BART CUMMINGS 1927~2015 BART Cummings spent seven years in Melbourne and his final 40 years living in Sydney but it was his first 40 years in South Australia that made the man who became the nation's greatest horse trainer.
Not that he ever really desired to become a trainer of horses - as a young man he was more than happy supporting his father, James Cummings, as stable foreman at Glenelg North until fate intervened at the age of 26. When Jim Cummings took his wife, Nancy, back to Ireland in 1953, and a six-week trip turned into six months, South Australian stewards insisted the young Cummings take out his own trainer's licence. 
"They forced me to . . . I'd never ever thought of it until then," he told The Advertiser in 2009. "I had no ambitions to be a trainer. I was happy working for Dad. I might have taken over when he retired, but never before." When his father finally returned to Australia, J.B. Cummings had already increased his father's winning strike rate with several leading owners in his camp who recognised a unique talent.

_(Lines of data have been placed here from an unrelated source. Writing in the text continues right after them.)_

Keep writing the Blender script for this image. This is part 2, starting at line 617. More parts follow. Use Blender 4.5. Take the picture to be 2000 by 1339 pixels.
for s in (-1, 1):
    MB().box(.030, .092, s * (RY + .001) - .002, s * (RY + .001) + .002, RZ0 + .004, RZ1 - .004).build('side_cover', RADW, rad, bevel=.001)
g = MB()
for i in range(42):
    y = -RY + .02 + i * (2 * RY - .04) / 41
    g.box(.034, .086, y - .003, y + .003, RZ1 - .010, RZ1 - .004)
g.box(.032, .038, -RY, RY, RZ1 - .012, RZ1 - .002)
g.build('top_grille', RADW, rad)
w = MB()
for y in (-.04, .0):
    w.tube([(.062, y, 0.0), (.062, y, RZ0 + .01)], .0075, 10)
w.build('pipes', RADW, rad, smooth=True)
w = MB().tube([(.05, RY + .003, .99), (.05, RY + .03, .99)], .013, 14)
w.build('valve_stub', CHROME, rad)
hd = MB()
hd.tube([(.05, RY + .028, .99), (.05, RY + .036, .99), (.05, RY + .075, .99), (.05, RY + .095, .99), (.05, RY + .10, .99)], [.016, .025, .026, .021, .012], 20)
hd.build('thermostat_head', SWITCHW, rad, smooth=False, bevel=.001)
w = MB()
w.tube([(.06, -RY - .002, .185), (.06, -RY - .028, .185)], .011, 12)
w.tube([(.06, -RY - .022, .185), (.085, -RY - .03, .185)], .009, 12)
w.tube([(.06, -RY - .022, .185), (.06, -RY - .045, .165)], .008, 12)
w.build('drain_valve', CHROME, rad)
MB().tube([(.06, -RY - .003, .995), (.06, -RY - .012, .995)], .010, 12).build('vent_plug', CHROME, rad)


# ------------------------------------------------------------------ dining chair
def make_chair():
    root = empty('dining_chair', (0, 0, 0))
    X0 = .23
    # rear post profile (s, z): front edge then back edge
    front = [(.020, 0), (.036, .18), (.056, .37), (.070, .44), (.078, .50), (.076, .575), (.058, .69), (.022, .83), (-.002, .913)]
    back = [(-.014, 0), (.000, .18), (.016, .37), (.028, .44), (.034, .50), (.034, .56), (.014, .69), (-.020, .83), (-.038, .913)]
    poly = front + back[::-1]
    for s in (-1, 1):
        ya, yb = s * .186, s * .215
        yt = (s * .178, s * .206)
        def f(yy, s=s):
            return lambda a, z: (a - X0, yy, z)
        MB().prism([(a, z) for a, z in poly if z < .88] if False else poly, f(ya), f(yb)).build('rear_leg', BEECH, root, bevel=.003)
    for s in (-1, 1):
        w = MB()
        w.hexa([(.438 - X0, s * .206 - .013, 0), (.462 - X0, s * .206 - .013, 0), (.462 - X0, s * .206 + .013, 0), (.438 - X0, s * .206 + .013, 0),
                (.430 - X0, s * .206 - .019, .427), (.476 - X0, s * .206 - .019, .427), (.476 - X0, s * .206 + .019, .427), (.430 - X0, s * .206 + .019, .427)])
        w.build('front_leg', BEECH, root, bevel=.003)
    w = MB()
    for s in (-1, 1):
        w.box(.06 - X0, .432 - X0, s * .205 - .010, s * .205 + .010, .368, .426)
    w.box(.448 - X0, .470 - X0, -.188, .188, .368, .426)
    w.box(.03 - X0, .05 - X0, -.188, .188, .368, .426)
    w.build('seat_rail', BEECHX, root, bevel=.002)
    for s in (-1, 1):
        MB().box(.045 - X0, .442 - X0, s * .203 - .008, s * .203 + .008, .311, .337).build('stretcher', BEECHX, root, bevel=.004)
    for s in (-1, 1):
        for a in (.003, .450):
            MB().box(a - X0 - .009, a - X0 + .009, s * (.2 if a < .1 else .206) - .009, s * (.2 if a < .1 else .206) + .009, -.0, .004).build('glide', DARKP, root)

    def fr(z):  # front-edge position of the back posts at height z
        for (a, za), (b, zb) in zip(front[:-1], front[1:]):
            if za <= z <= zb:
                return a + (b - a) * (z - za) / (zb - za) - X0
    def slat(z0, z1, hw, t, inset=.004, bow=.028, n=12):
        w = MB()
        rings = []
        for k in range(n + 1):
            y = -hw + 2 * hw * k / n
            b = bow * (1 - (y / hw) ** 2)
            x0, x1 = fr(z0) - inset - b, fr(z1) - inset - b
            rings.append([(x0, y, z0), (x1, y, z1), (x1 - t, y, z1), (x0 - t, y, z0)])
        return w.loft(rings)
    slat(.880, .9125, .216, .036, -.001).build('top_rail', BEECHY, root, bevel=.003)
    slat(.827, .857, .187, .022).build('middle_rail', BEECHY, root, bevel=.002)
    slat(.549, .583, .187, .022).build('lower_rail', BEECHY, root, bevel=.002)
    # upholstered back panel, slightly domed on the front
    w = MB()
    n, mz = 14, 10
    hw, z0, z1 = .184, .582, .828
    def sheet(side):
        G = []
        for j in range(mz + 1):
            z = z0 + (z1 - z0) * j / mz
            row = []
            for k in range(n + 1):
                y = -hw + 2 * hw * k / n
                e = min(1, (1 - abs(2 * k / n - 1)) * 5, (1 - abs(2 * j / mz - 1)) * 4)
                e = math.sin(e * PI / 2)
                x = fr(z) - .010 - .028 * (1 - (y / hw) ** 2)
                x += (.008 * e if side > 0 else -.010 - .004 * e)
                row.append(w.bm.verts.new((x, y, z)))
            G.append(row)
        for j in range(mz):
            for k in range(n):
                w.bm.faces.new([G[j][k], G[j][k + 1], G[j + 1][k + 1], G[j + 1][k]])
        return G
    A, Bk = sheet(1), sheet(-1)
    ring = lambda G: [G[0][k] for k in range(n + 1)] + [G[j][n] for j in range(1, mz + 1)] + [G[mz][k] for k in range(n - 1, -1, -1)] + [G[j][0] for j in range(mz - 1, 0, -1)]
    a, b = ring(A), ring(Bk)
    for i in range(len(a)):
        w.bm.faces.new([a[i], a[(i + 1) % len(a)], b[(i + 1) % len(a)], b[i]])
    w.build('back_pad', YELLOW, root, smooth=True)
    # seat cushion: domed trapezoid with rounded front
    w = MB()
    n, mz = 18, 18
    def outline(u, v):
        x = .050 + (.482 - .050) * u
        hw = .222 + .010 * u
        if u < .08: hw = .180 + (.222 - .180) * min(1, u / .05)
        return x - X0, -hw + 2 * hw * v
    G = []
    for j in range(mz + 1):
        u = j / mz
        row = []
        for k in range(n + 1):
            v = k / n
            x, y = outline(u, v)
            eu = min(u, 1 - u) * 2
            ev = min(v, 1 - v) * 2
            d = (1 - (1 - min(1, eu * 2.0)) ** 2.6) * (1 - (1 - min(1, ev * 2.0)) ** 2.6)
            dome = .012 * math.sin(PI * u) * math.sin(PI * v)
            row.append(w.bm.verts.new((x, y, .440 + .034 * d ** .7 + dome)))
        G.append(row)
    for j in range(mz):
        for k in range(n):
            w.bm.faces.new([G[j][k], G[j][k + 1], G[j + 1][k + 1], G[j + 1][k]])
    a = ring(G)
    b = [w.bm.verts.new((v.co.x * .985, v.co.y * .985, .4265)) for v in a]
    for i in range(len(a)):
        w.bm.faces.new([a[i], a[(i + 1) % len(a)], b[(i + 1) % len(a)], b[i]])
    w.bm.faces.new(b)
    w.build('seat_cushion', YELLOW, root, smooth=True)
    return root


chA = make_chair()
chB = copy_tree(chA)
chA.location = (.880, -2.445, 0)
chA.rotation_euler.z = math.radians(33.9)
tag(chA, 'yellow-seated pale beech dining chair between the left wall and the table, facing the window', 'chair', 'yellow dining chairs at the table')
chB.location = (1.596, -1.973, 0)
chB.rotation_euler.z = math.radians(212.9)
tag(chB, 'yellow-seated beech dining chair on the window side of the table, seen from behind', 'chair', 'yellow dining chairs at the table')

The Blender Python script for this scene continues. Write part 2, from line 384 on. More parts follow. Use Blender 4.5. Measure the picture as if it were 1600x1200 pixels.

Jim Cummings retired immediately - leaving Bart as the man in charge. An Australian-Irish Catholic to his boot straps, James Bartholomew Cummings was born at Glenelg a week after Trivalve won the 1927 Melbourne Cup. He earned the nickname "Bart" early on so as not to be confused with his father, whom he idolised.
When drought drove the Cummings family off the arid farm land north of Port   Augusta in 1910, Jim Cummings, then aged 20, took his chances and headed further north.
He made a good living catching wild horses around Alice Springs that were sold to India to serve as cavalry mounts for the Indian Army.
It was a tough life but he learnt a lot about horses.
After three years he took three horses and a pony and set out on the 1750km journey to Adelaide.
It took almost three years and his experiences developed the knowledge of feeding and caring of horses he passed to his youngest child.
Stopping off at Jamestown, 190km from Adelaide, for a picnic meeting he backed his own horse and won Â£70 - a large amount at the time, and enough to set himself up with a property at Glenelg North.
He met and married Nancy Anne, a girl from County Cork in Southern Ireland, and the couple had three children, Patrick, Teresa and James.
Glenelg North was still a farming area, and young Bart, despite having asthma and an allergy to hay, had to work on the family farm. They were long, active days made longer by scrounging for golf balls late in the evening on the local golf course, which he then sold back to the club.
Bart attended school at Sacred Heart College at Somerton Park but didn't reach any great academic heights.
"I would have been a good scholar but my teachers held me back," he said once with his trademark cheeky wit.
A regular churchgoer, Bart met his wife Valmae at a church social in Adelaide just after World War II and they had five children: four girls and one son, Anthony, who is also a Group 1 winning horse trainer. Racing was banned during most of the war but it didn't take Jim Cummings long to achieve a career highlight on its resumption when Comic Court claimed the 1950 Melbourne Cup.
Bart was at the horse's side as strapper for the whole ex-traordinary journey - which included a confrontation with the Royal Australian Navy vessel HMAS Barcoo that had run aground at West Beach where the horse had his morning swim.
Each morning, the strapper, with the care he showed to horses his entire life, coaxed the horse into the water while the sailors, stranded on the boat for a couple of weeks, jeered loudly.
Little did they know they were laughing at a pair that would win 13 Melbourne Cups between them. Bart led Comic Court into the parade ring at Flemington after the Cup victory and had his first moment as a Melbourne Cup winning trainer when Light Fingers won the 1965 race.
Unfortunately Jim Cummings had died a few months before the mighty mare came from last down the Flemington straight to win with "the Professor", Roy Higgins, in the saddle.
Bart made it a Cup hat-trick when brilliant stayer Galilee and Red Handed won in 1966 and 1967.
Already recognised with his contemporaries Colin Hayes and Tommy Smith as one of the greats, Cummings was reluctant to leave his home town but the money was all out east.
Cummings left for Melbourne and established stables, now known as Saintly Place, at Flemington, Melbourne, in 1968 and in 1975 set up stables at Randwick in eastern Sydney. He named the Randwick stables Leilani Lodge, after his mare that had won six Group 1 races.
Bart Cummings was not a man for regrets and he believed he made the right decision to leave South Australia, but he always acknowledged the place that made his name.
"It's a nice place (South Australia) but things change and you've got to keep moving on," he said in 2009"But it's where I grew up and learned all life's hard lessons and I'll be forever grateful for that."